[Start Information provided]
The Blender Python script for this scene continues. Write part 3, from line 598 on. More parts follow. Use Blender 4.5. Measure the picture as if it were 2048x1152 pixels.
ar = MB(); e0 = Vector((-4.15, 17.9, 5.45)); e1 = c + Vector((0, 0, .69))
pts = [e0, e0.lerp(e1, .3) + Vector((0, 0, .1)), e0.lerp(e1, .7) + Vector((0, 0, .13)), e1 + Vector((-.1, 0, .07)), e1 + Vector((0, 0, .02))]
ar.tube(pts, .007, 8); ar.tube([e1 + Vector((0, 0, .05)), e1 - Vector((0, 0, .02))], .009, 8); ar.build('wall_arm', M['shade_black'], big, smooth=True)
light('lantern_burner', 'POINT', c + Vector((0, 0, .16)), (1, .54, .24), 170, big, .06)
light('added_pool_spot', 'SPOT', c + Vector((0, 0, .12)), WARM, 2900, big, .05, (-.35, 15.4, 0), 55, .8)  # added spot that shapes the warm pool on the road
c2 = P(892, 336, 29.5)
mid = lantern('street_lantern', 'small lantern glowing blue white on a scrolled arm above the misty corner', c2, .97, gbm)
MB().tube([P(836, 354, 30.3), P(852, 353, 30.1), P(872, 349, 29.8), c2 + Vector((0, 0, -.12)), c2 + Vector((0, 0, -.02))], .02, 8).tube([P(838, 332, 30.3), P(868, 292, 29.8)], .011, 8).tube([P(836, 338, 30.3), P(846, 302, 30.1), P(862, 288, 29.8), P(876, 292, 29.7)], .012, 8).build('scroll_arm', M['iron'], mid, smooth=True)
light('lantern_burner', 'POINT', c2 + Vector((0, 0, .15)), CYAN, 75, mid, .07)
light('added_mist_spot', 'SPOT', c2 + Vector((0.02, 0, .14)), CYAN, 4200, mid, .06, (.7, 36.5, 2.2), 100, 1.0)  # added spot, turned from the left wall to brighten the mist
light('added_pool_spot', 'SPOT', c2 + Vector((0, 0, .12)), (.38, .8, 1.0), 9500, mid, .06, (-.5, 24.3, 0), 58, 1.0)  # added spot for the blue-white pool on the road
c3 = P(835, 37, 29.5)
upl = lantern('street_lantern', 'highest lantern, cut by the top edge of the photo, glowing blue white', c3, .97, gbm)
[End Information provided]
_Task:_
Reproduce every line of the data verbatim.

_Answer to this problem:_
The Blender Python script for this scene continues. Write part 3, from line 598 on. More parts follow. Use Blender 4.5. Measure the picture as if it were 2048x1152 pixels.
ar = MB(); e0 = Vector((-4.15, 17.9, 5.45)); e1 = c + Vector((0, 0, .69))
pts = [e0, e0.lerp(e1, .3) + Vector((0, 0, .1)), e0.lerp(e1, .7) + Vector((0, 0, .13)), e1 + Vector((-.1, 0, .07)), e1 + Vector((0, 0, .02))]
ar.tube(pts, .007, 8); ar.tube([e1 + Vector((0, 0, .05)), e1 - Vector((0, 0, .02))], .009, 8); ar.build('wall_arm', M['shade_black'], big, smooth=True)
light('lantern_burner', 'POINT', c + Vector((0, 0, .16)), (1, .54, .24), 170, big, .06)
light('added_pool_spot', 'SPOT', c + Vector((0, 0, .12)), WARM, 2900, big, .05, (-.35, 15.4, 0), 55, .8)  # added spot that shapes the warm pool on the road
c2 = P(892, 336, 29.5)
mid = lantern('street_lantern', 'small lantern glowing blue white on a scrolled arm above the misty corner', c2, .97, gbm)
MB().tube([P(836, 354, 30.3), P(852, 353, 30.1), P(872, 349, 29.8), c2 + Vector((0, 0, -.12)), c2 + Vector((0, 0, -.02))], .02, 8).tube([P(838, 332, 30.3), P(868, 292, 29.8)], .011, 8).tube([P(836, 338, 30.3), P(846, 302, 30.1), P(862, 288, 29.8), P(876, 292, 29.7)], .012, 8).build('scroll_arm', M['iron'], mid, smooth=True)
light('lantern_burner', 'POINT', c2 + Vector((0, 0, .15)), CYAN, 75, mid, .07)
light('added_mist_spot', 'SPOT', c2 + Vector((0.02, 0, .14)), CYAN, 4200, mid, .06, (.7, 36.5, 2.2), 100, 1.0)  # added spot, turned from the left wall to brighten the mist
light('added_pool_spot', 'SPOT', c2 + Vector((0, 0, .12)), (.38, .8, 1.0), 9500, mid, .06, (-.5, 24.3, 0), 58, 1.0)  # added spot for the blue-white pool on the road
c3 = P(835, 37, 29.5)
upl = lantern('street_lantern', 'highest lantern, cut by the top edge of the photo, glowing blue white', c3, .97, gbm)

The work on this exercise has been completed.